Moody’s and S&P are both fawning over New Zealand.

It seems the credit rating agencies can’t say a bad word about our small island nation at the moment.

Low unemployment, high GDP, stable monetary policy, very low corruption – we tick all the boxes.

And it’s not just our economy, they’re happy with the Government – especially its debt levels.

At 21.6% of GDP, New Zealand’s sovereign debt is low, much lower than our international peers and it’s only getting lower.

Despite this, Finance Minister Grant Robertson’s commitment to getting net Crown debt to 20% of GDP by 2021/22 has come under fire this week.

Bagrie Economics’ Cameron Bagrie has joined fellow economist Shamubeel Eaqub in calling the commitment a “fiscal straight jacket.”

On Monday, Prime Minister Jacinda Ardern said the focus of Budget 2018 will be on fixing an “infrastructure deficit” left behind by the previous Government.

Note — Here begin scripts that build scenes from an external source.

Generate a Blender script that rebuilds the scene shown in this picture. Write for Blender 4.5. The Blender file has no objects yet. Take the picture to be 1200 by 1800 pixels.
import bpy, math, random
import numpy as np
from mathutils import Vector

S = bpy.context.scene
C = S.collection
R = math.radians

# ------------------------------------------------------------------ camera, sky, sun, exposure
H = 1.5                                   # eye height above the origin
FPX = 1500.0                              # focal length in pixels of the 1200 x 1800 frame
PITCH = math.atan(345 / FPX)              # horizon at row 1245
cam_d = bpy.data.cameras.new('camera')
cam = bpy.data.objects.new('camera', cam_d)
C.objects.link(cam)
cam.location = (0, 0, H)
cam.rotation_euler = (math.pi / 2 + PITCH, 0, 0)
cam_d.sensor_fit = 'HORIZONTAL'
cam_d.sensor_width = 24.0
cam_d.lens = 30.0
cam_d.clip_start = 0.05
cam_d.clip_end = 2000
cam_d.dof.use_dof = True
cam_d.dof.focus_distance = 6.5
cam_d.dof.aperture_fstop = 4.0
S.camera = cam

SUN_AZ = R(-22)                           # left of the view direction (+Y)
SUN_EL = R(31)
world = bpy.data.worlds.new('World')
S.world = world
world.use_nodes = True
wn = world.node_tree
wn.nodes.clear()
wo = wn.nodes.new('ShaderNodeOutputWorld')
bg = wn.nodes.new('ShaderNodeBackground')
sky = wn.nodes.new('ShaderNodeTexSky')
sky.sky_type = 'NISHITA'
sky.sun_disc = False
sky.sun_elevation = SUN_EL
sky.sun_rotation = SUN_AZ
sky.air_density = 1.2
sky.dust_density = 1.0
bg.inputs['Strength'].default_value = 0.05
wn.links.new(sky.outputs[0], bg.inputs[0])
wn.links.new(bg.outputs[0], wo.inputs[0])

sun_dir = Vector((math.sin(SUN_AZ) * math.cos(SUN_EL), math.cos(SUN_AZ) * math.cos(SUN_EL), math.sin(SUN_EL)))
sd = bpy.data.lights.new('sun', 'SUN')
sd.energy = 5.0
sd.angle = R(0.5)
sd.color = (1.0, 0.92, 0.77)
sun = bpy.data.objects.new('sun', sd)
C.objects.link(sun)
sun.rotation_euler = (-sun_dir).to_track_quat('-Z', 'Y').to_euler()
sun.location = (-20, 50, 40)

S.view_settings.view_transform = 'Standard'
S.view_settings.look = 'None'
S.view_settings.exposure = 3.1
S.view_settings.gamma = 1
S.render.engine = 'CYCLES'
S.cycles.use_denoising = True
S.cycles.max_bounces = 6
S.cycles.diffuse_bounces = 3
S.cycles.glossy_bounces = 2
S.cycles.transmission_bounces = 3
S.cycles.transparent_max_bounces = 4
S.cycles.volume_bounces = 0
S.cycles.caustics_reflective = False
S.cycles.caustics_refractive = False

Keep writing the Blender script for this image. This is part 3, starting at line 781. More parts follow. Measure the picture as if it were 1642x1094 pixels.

Because of this, the Government won’t be able to deliver all it had once hoped to at next month’s Budget, she said.

In defending the Government’s decision not to alter the debt track and borrow more to cover the costs, Robertson’s main point was it’s important New Zealand has a buffer, if an external or internal economic shock were to occur.

But, as pointed out by S&P’s primary New Zealand analyst Anthony Walker this week, just 10% of the rating agency’s entire credit rating assessment is Government debt.

If it were a few percent higher, it would do very little to S&P’s AA- foreign currency and AA+ domestic currency ratings on New Zealand, he told me.

Bagrie agrees; – “The difference between 20%, 25% or 30% of GDP is not going to make one iota of difference to long-term borrowing costs,” he says, adding that the rating agencies are already very happy with New Zealand.

More flexibility needed?

The Government’s commitment to lowering debt is by no means a bad thing – but perhaps it’s the lack of flexibility in the debt target that is the issue.

Robertson’s commitment to a number and a time leaves very little wiggle room for the Government.

“Fiscal discipline is to be admired but you have to be careful you don’t place yourself in a fiscal straightjacket – which is what they have done,” Bagrie says.

Flexibility is by no means unprecedented – the Reserve Bank is mandated to keep inflation between 1%-3% “over the medium-term” and to keep a target of 2%.

Its new employment mandate has the very non-specific and flexible objective of “supporting maximum sustainable employment.”

Is there scope for the debt targets be the same?

It seems as if it’s too late now – Robertson is clearly sticking to his guns and the debt track is unlikely to change.

But, as Greens Co-leader James Shaw pointed out this week, it has always been the Government’s intention to review the Budget Responsibility Rules during the first term in office.

The challenge for Robertson will be, can he satisfy his “fiscal straightjacket” critics while making sure Moody’s and S&P continue to fawn over New Zealand?